Since U.S. debt is seen as a relatively risk-free investment, rising yields tend
to dull the allure of stocks, as they weaken the value of future cash flows in
standard models.
Yet shifting expectations for how hawkish the Fed will need to be to fight
inflation have made yields exceptionally volatile in recent weeks, making that
calculus harder for investors.
The benchmark 10-year Treasury yield has traded in a nearly 35 basis point range
just this week, while the ICE BoFAML MOVE Index, which measures Treasury market
volatility, stands at its highest level since March 2020.
Broadly speaking, "the risk-free rate rising like it has is a headwind for
equity indexes as well as individual equities," Morganlander said.
Some investors believe stocks have fallen low enough to start dipping in.
Peter Essele, head of portfolio management for Commonwealth Financial Network,
is advising clients to gradually begin buying stocks, projecting that an
oversupply of home-furnishing and other consumer goods along with changing
demand preferences will end up moderating prices.

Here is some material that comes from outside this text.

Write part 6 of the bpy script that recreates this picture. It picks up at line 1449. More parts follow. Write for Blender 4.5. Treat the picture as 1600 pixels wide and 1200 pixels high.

"I just think that equities have inflation wrong," Essele said.
Fed Chair Jerome Powell, who this week called inflation "much too high," will
give an updated view on the environment when he testifies next week before a
U.S. Senate committee.
Others remain hesitant.
Robert Pavlik, senior portfolio manager at Dakota Wealth, believes an inflation
fix may not be imminent. He has lower-than-typical equity exposure in portfolios
he manages and is more heavily weighted to defensive stocks and those linked to
inflation such as energy.
"I want to be convinced that inflation is showing signs of slowing down," Pavlik
said. "Until then, I am waiting on the sidelines with extra cash."